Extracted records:
--- Begin ---

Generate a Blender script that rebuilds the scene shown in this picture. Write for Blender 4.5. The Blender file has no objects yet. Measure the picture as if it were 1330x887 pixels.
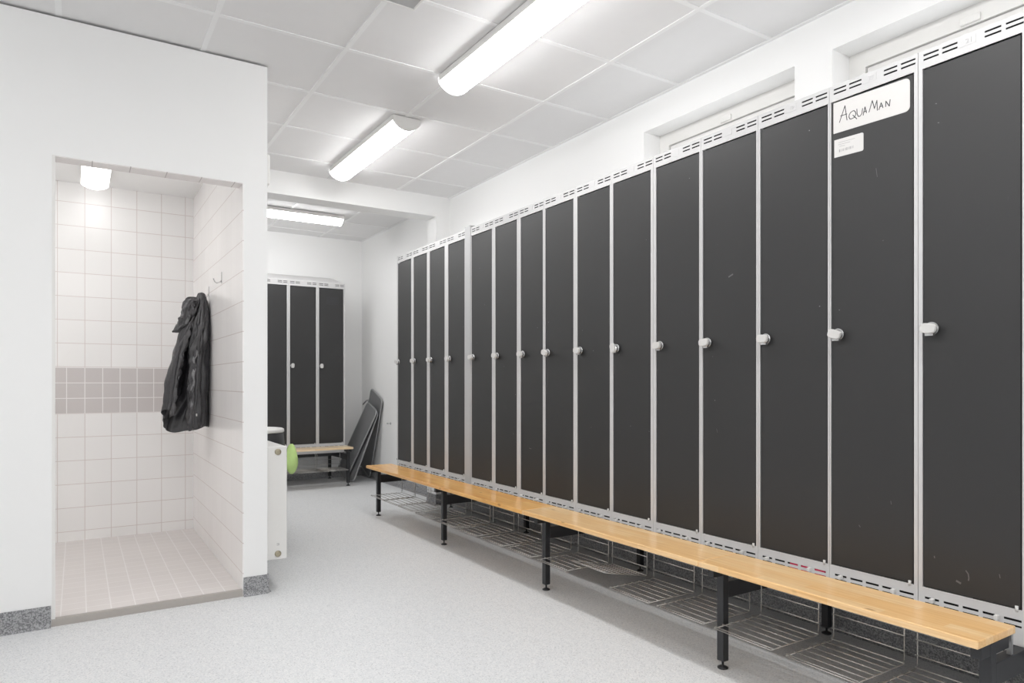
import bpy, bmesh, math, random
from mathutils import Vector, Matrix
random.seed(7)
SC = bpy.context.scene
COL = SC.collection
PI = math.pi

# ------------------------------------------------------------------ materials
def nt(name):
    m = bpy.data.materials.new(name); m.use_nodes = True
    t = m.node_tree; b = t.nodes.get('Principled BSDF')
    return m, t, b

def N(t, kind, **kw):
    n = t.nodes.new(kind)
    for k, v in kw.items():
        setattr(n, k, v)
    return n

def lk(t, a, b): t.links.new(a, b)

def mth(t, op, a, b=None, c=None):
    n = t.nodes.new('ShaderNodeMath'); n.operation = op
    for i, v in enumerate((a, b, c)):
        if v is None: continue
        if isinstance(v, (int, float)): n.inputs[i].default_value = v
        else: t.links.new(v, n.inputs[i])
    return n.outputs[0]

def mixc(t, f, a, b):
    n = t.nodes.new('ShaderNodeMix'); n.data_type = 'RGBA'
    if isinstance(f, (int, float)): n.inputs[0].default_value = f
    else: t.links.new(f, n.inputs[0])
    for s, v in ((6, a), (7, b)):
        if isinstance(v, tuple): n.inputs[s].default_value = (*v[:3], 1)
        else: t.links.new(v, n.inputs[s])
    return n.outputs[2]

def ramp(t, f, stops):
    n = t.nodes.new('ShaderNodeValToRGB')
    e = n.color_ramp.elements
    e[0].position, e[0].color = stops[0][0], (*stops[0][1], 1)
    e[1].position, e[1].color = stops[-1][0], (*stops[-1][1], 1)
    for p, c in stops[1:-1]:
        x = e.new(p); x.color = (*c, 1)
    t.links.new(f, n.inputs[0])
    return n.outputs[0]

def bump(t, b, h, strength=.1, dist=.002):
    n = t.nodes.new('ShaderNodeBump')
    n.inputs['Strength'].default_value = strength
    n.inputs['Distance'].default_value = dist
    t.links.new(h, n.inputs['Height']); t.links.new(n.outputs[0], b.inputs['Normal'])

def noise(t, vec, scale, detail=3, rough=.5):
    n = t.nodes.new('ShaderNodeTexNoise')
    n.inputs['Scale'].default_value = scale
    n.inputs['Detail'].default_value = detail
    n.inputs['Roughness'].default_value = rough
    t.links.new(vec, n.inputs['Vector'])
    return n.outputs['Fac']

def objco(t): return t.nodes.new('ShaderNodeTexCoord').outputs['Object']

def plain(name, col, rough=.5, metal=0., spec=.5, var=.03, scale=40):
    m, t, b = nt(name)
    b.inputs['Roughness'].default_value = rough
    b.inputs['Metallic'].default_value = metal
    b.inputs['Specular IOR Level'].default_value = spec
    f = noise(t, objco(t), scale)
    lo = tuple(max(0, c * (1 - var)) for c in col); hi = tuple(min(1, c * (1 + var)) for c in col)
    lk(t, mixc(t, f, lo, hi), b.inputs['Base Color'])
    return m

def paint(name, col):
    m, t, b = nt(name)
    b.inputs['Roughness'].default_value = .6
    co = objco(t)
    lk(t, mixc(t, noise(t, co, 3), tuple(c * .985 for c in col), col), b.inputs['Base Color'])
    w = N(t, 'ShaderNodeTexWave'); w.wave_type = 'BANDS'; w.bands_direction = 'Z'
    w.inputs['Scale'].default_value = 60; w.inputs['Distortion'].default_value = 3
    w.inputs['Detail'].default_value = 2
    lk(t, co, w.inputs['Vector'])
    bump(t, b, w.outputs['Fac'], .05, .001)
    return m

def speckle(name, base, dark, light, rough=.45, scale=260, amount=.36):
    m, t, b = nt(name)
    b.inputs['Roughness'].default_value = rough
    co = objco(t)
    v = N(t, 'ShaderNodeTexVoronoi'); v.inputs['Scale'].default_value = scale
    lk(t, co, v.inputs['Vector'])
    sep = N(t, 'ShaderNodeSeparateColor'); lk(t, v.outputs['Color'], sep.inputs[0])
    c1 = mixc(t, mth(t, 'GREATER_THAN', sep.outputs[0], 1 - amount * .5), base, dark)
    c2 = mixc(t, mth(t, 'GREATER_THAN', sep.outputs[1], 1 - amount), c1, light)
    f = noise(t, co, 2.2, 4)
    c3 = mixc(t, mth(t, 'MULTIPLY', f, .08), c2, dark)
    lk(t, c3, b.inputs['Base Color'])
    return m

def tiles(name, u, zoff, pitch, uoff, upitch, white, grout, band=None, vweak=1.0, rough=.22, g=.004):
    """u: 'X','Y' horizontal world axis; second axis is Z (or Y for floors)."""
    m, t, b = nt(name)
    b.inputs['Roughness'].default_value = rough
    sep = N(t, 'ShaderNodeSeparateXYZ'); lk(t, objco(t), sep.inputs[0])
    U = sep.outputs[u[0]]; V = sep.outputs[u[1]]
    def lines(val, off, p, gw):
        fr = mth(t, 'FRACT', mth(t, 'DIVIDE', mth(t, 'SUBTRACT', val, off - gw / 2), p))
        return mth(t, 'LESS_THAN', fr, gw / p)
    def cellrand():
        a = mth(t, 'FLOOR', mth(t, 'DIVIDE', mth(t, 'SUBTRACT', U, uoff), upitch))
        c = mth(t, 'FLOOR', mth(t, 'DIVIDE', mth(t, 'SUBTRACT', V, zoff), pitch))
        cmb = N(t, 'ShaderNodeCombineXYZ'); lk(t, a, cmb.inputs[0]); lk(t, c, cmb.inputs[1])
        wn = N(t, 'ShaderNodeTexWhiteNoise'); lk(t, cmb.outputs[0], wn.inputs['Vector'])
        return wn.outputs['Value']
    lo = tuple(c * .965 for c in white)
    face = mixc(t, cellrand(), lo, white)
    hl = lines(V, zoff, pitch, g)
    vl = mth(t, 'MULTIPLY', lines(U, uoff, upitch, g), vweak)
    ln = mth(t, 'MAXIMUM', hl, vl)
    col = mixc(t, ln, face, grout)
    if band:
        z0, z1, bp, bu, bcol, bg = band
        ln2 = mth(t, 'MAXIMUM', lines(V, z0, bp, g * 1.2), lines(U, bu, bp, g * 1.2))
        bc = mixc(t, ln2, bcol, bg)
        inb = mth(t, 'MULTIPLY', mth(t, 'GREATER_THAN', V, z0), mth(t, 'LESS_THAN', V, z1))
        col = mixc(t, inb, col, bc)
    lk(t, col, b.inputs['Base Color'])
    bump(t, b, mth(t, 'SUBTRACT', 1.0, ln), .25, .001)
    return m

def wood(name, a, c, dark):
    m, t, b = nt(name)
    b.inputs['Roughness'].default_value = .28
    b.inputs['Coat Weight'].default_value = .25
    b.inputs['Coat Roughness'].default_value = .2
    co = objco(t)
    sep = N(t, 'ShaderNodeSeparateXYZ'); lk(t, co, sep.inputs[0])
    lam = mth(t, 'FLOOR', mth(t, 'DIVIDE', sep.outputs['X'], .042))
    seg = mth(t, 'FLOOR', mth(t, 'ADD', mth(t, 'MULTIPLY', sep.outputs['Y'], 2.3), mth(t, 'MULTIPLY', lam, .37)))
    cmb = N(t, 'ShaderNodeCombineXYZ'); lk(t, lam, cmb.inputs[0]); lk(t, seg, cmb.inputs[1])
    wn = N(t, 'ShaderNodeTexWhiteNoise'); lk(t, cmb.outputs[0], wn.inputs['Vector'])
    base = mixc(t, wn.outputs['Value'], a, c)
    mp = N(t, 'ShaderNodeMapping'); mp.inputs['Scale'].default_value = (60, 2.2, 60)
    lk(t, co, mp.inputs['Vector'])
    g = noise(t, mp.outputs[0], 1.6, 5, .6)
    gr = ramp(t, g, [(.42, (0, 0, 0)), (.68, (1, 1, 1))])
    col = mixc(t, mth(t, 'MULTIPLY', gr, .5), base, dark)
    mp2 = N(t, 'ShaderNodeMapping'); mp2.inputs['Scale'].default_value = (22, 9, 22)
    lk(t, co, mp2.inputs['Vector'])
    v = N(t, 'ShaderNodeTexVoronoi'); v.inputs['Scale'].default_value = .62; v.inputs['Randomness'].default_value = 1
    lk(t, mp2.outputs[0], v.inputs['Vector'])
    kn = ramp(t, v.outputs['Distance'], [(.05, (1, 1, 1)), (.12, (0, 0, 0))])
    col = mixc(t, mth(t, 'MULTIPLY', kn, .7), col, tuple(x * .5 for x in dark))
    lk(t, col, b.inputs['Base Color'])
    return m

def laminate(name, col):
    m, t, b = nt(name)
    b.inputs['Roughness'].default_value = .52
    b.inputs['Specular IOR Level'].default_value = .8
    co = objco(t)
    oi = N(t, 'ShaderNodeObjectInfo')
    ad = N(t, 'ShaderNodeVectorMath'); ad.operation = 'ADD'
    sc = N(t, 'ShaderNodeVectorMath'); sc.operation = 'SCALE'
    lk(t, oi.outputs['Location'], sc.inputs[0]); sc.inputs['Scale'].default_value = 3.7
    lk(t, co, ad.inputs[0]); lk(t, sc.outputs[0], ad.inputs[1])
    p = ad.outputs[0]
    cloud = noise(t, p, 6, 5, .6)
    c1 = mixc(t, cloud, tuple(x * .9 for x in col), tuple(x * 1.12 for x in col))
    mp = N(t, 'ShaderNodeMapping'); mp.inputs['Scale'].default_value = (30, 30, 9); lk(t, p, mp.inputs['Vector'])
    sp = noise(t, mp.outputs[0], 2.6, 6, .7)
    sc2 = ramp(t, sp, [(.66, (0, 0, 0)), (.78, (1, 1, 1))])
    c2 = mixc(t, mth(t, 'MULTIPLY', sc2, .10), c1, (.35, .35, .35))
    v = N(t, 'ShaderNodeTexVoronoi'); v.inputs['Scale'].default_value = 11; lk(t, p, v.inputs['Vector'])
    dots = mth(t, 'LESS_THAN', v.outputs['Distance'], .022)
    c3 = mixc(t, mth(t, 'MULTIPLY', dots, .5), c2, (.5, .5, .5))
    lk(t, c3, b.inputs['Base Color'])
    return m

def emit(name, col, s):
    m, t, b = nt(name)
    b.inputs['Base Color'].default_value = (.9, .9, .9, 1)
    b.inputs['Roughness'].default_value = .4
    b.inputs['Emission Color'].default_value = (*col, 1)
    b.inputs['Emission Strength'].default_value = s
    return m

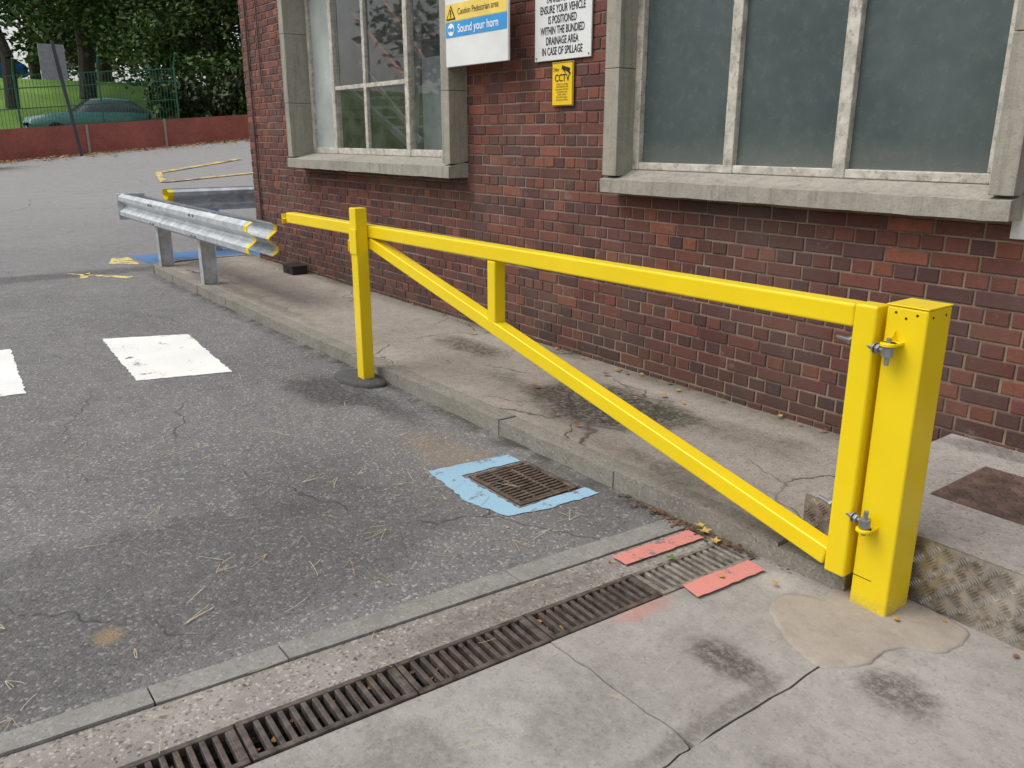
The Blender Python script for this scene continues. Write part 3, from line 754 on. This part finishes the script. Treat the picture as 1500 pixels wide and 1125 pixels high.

--- End ---

WRITTEN INSTRUCTION:
Every line from the top of the material above through the line with "def lk(t, a, b): t.links.new(a, b)" should be duplicated exactly, please; leave out the pictures.

EXPECTED OUTPUT:
Generate a Blender script that rebuilds the scene shown in this picture. Write for Blender 4.5. The Blender file has no objects yet. Measure the picture as if it were 1330x887 pixels.
import bpy, bmesh, math, random
from mathutils import Vector, Matrix
random.seed(7)
SC = bpy.context.scene
COL = SC.collection
PI = math.pi

# ------------------------------------------------------------------ materials
def nt(name):
    m = bpy.data.materials.new(name); m.use_nodes = True
    t = m.node_tree; b = t.nodes.get('Principled BSDF')
    return m, t, b

def N(t, kind, **kw):
    n = t.nodes.new(kind)
    for k, v in kw.items():
        setattr(n, k, v)
    return n

def lk(t, a, b): t.links.new(a, b)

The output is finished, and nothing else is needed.